Choosing Clarity and Holding Myself Accountable
I’ve been thinking a lot about what it means to start over.
Not in a dramatic, life-changing movie moment kind of way. More in the quiet way. The kind of starting over that happens when you finally admit to yourself that something has to change.
So here I am.
I’m choosing clarity for my mental health. And I’m writing this because I want to hold myself accountable. I’m telling all of you who are actually going to read this because saying it out loud makes it real. It makes it harder to back out later and pretend I never said it.
Right now, I’m 8 days sober. I know that isn’t a long time, but it is the beginning of something I’ve needed for a while.
I Didn’t Drink Every Day, But It Was Still a Problem
I didn’t drink every day. That’s something I used to use as proof that I was fine.
But when I did drink, I binged. I drank fast, I drank too much, and I drank until I blacked out.
That’s what made it dangerous.
It was never just one or two drinks. It was drinking until I didn’t feel anymore. Drinking until I couldn’t remember. Drinking until I wasn’t myself.
Then I’d wake up the next day anxious, sick, and embarrassed, trying to piece together what I said, what I did, and what I needed to apologize for.
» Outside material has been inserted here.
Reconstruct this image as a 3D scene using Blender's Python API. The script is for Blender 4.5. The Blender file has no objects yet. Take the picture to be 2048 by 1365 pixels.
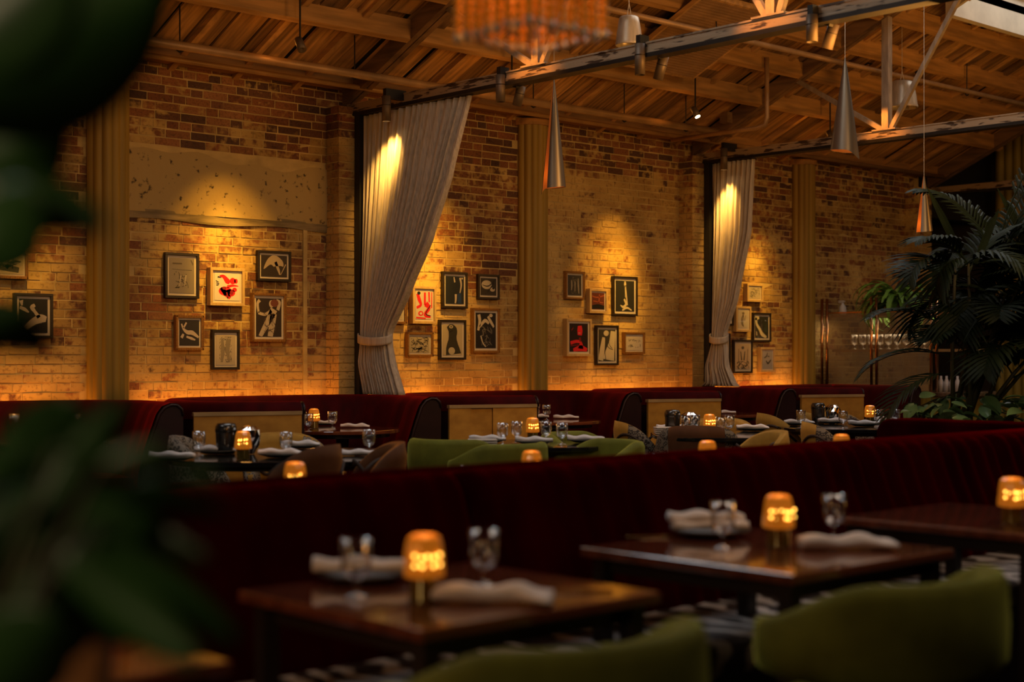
import bpy, bmesh, math, random
from mathutils import Vector, Matrix
R = random.Random(7)
sc = bpy.context.scene
COL = sc.collection
# ------------------------------------------------------------------ camera
# level 52 mm lens, turned 47.4 deg off the brick wall's length; X runs along the wall, Y into it
F, HY, CX, H = 2960.0, 714.0, 1024.0, 1.3
TH = math.radians(47.4); S, C = math.sin(TH), math.cos(TH)
cam = bpy.data.cameras.new('camera'); camo = bpy.data.objects.new('camera', cam); COL.objects.link(camo)
camo.location = (0, 0, H); camo.rotation_euler = (math.pi/2, 0, -(math.pi/2-TH))
cam.sensor_width = 36; cam.lens = F/2048*36; cam.shift_y = (HY-682.5)/2048; cam.clip_start = .05
cam.dof.use_dof = True; cam.dof.focus_distance = 12.0; cam.dof.aperture_fstop = 1.68
sc.camera = camo
# ------------------------------------------------------------------ world, exposure, large lights
sc.view_settings.view_transform = 'Standard'; sc.view_settings.look = 'None'
sc.view_settings.gamma = 1; sc.view_settings.use_curve_mapping = False
sc.view_settings.exposure = 0.0
sc.cycles.use_denoising = True
sc.cycles.max_bounces = 8; sc.cycles.diffuse_bounces = 4; sc.cycles.glossy_bounces = 3
sc.cycles.transparent_max_bounces = 16; sc.cycles.sample_clamp_indirect = 3; sc.cycles.caustics_reflective = False; sc.cycles.caustics_refractive = False
w = bpy.data.worlds.new('sky'); sc.world = w; w.use_nodes = True
w.node_tree.nodes['Background'].inputs[0].default_value = (.82, .9, 1, 1)
w.node_tree.nodes['Background'].inputs[1].default_value = 1.3
WARM = (1, .44, .085); AMBER = (1, .34, .045)
def light(name, kind, loc, energy, color, aim=None, **k):
    l = bpy.data.lights.new(name, kind); l.energy = energy; l.color = color
    for a, b in k.items(): setattr(l, a, b)
    o = bpy.data.objects.new(name, l); COL.objects.link(o); o.location = loc
    if aim is not None: o.rotation_euler = (Vector(aim)-Vector(loc)).to_track_quat('-Z', 'Y').to_euler()
    return o
D = 10.4                       # brick wall plane
def zroof(y): return 3.5+.45*(D-y)
TRUSS = [3.0, 7.6, 12.2, 16.8]
# daylight falling through the row of roof lights, one per bay
for t in (-1.6, 3.0, 7.6, 12.2):
    light('roof_light_daylight', 'AREA', (t+2.3, 7.0, zroof(7.0)+.36), 26, (.94, .95, .93), (t+2.3, 7.0-.44, 0), shape='RECTANGLE', size=3.1, size_y=1.5)
# added fill lights for tables, panels, roof and close leaves, not actual lamps
light('room_fill', 'AREA', (4.0, 1.4, 3.6), 26, (1, .76, .58), (6.0, 6.0, 1.0), shape='DISK', size=1.6)
light('room_fill', 'AREA', (9.0, 3.6, 3.9), 34, (1, .60, .26), (9.3, 8.2, .9), shape='DISK', size=1.6)
light('room_fill', 'AREA', (8.0, 5.0, 2.95), 52, (1, .43, .08), (8.3, 7.6, 5.5), shape='DISK', size=1.2)
light('room_fill', 'AREA', (13.2, 5.0, 2.95), 34, (1, .43, .08), (13.5, 7.6, 5.5), shape='DISK', size=1.2)
light('room_fill', 'AREA', (-1.6, 1.2, 2.4), 15, (1, .72, .45), (.2, 1.3, 1.2), shape='DISK', size=.7)
light('room_fill', 'AREA', (4.2, 6.2, 3.1), 16, (1, .45, .08), (4.6, 8.6, 4.4), shape='DISK', size=.8)
# ------------------------------------------------------------------ pixel to place (2048x1365 frame)
def lat(px): return (px-CX)/F
def on_y(px, py, Y):
    l = lat(px); d = Y/(S-C*l); return Vector((d*(C+l*S), Y, H+(HY-py)/F*d))
def on_x(px, py, X):
    l = lat(px); d = X/(C+l*S); return Vector((X, d*(S-C*l), H+(HY-py)/F*d))
def on_z(px, py, Z):
    d = (Z-H)*F/(HY-py); l = lat(px); return Vector((d*(C+l*S), d*(S-C*l), Z))
def at_d(px, py, d):
    l = lat(px); return Vector((d*(C+l*S), d*(S-C*l), H+(HY-py)/F*d))
def proj(p):
    d = C*p[0]+S*p[1]; return (CX+F*(S*p[0]-C*p[1])/d, HY-F*(p[2]-H)/d, d)
# ------------------------------------------------------------------ mesh helpers
class MB:
    def __init__(s): s.v = []; s.f = []
    def add(s, vs, fs):
        n = len(s.v); s.v += [tuple(v) for v in vs]; s.f += [tuple(n+i for i in f) for f in fs]; return s
    def box(s, a, b, j=0):
        x0, y0, z0 = a; x1, y1, z1 = b
        q = lambda: R.uniform(-j, j) if j else 0
        vs = [(x+q(), y+q(), z+q()) for x, y, z in ((x0,y0,z0),(x1,y0,z0),(x1,y1,z0),(x0,y1,z0),(x0,y0,z1),(x1,y0,z1),(x1,y1,z1),(x0,y1,z1))]
        return s.add(vs, [(0,3,2,1),(4,5,6,7),(0,1,5,4),(1,2,6,5),(2,3,7,6),(3,0,4,7)])
    def bar(s, p, q, w, h, up=(0,0,1)):
        p = Vector(p); q = Vector(q); d = (q-p).normalized(); sd = d.cross(Vector(up))
        if sd.length < 1e-4: sd = d.cross(Vector((0,1,0)))
        sd.normalize(); u = sd.cross(d)
        c = [sd*(w/2)*a+u*(h/2)*b for a, b in ((-1,-1),(1,-1),(1,1),(-1,1))]
        return s.add([p+k for k in c]+[q+k for k in c], [(0,1,2,3),(7,6,5,4),(0,4,5,1),(1,5,6,2),(2,6,7,3),(3,7,4,0)])
    def tube(s, pts, r, n=8, caps=True):
        pts = [Vector(p) for p in pts]; rs = r if isinstance(r, (list, tuple)) else [r]*len(pts)
        rings = []; prev = None
        for i, p in enumerate(pts):
            d = (pts[min(i+1, len(pts)-1)]-pts[max(i-1, 0)]).normalized()
            if prev is None:
                a = d.cross(Vector((0,0,1)))
                if a.length < 1e-3: a = d.cross(Vector((0,1,0)))
            else: a = prev-d*prev.dot(d)
            a.normalize(); prev = a; b = d.cross(a)
            rings.append([p+(a*math.cos(t)+b*math.sin(t))*rs[i] for t in [2*math.pi*k/n for k in range(n)]])
        vs = [v for r_ in rings for v in r_]
        fs = [(i*n+k, i*n+(k+1)%n, (i+1)*n+(k+1)%n, (i+1)*n+k) for i in range(len(pts)-1) for k in range(n)]
        if caps: fs += [tuple(range(n))[::-1], tuple((len(pts)-1)*n+k for k in range(n))]
        return s.add(vs, fs)
    def lathe(s, prof, n=20, c=(0,0,0), jit=None):
        vs = []; 
        for r, z in prof:
            for k in range(n):
                t = 2*math.pi*k/n; rr = r*(jit(k, z) if jit else 1)
                vs.append((c[0]+rr*math.cos(t), c[1]+rr*math.sin(t), c[2]+z))
        fs = [(i*n+k, i*n+(k+1)%n, (i+1)*n+(k+1)%n, (i+1)*n+k) for i in range(len(prof)-1) for k in range(n)]
        return s.add(vs, fs)
    def grid(s, fn, nu, nv, close=False):
        vs = [fn(i/(nu), j/nv) for i in range(nu+1) for j in range(nv+1)]
        fs = [(i*(nv+1)+j, (i+1)*(nv+1)+j, (i+1)*(nv+1)+j+1, i*(nv+1)+j+1) for i in range(nu) for j in range(nv)]
        return s.add(vs, fs)
    def prism(s, poly, axis, a, b):
        n = len(poly)
        def pt(p, t): return {'x': (t, p[0], p[1]), 'y': (p[0], t, p[1]), 'z': (p[0], p[1], t)}[axis]
        vs = [pt(p, a) for p in poly]+[pt(p, b) for p in poly]
        return s.add(vs, [tuple(range(n)), tuple(range(2*n-1, n-1, -1))]+[(i, (i+1) % n, (i+1) % n+n, i+n) for i in range(n)])
    def build(s, name, m, parent=None, smooth=False, bevel=0, sub=0, solid=0):
        me = bpy.data.meshes.new(name); me.from_pydata(s.v, [], s.f); me.validate()
        if m: me.materials.append(m)
        bm = bmesh.new(); bm.from_mesh(me); bmesh.ops.recalc_face_normals(bm, faces=bm.faces); bm.to_mesh(me); bm.free()
        if smooth: me.shade_smooth()
        o = bpy.data.objects.new(name, me); COL.objects.link(o)
        if parent is not None: o.parent = parent
        if bevel:
            b = o.modifiers.new('b', 'BEVEL'); b.width = bevel; b.segments = 2; b.limit_method = 'ANGLE'
        if solid:
            b = o.modifiers.new('s', 'SOLIDIFY'); b.thickness = solid; b.offset = 0
        if sub:
            b = o.modifiers.new('u', 'SUBSURF'); b.levels = sub; b.render_levels = sub
        return o
def sphere(mb, c, r, n=8, m=6, sq=1):
    return mb.lathe([(max(r*math.sin(math.pi*i/m), .0004), -r*sq*math.cos(math.pi*i/m)) for i in range(m+1)], n, c)
def tag(o, label, cat=None, group=None, kind=None):
    if label: o['label'] = label
    if cat: o['category'] = cat
    if group: o['group'] = group
    if kind: o['kind'] = kind
    return o
def thing(name, label, cat, loc=(0,0,0), rz=0, group=None):
    o = bpy.data.objects.new(name, None); o.empty_display_size = .05; COL.objects.link(o)
    o.location = loc; o.rotation_euler = (0, 0, rz); return tag(o, label, cat, group)
def struct(o, label=None): o['kind'] = 'structure'; 
def copy_tree(o, parent=None):
    c = o.copy(); COL.objects.link(c)
    if parent is not None: c.parent = parent
    for ch in list(o.children): copy_tree(ch, c)
    return c
def put(root, used, loc, rz, label, group=None):
    o = root if not used else copy_tree(root)
    o.location = loc; o.rotation_euler = (0, 0, rz); o['label'] = label
    if group: o['group'] = group
    return o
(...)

The cycle was always the same: drunk, hungover, regretful.
And I’m tired of it.
Drinking and BPD Is a Dangerous Combination
Alcohol and BPD do not mix. At least not for me.
With BPD, emotions already feel intense. Everything feels bigger, heavier, and more urgent than it should. Alcohol didn’t calm that down. It made it worse.
It made me more impulsive. It made my reactions stronger. It made my anxiety worse. It made my emotions harder to control. And it made the shame the next day almost unbearable.
I wasn’t drinking because I loved alcohol. I was drinking because I didn’t know how to sit with my feelings.
I Used Alcohol to Mask What I Didn’t Want to Feel
I drank to numb things.
I drank when I felt lonely. I drank when I felt rejected. I drank when I felt empty. I drank when I felt like too much. I drank when I didn’t want to feel anything at all.
It was an escape. It was the fastest way to shut my brain off for a few hours.
But the feelings always came back the next day, and they came back louder.
8 Days Sober and I Got Through My First Weekend
This weekend was a big deal for me because I proved I can still live my life without being drunk.
On Friday night, I went out dancing completely sober. I still had fun. I still laughed. I still felt confident. I was present.
On Saturday, I went to a cocktail-making class and made mocktails instead. I didn’t feel left out. I didn’t feel weird. I actually felt proud of myself.
And I still enjoyed the Super Bowl without drinking.
The best part was waking up without a hangover. No anxiety. No regret. No shame. No trying to piece together the night.
Just peace.
What’s Helping Me Stay Focused
One of the biggest things helping me right now is reading Quit Like a Woman by Holly Whitaker.
It has helped me shift my mindset and stop romanticizing alcohol. It reminded me that drinking is so normalized, especially socially, that it’s easy to ignore how damaging it can actually be.
For me, alcohol wasn’t casual. It wasn’t harmless. It was a coping mechanism.
And I’m done using it as one.
Choosing Clarity for My Mental Health
This isn’t about perfection. This isn’t about never having fun again.
This is about me choosing my mental health and giving myself a real chance to heal.
I don’t know where this journey will take me, but I’m proud of myself for starting. Eight days sober is not everything, but it is something. It is a decision I’m making for myself.
I’ll go into more detail if and when I hit one month sober, and I hope I do.
For now, I’m taking it day by day. And I’m staying.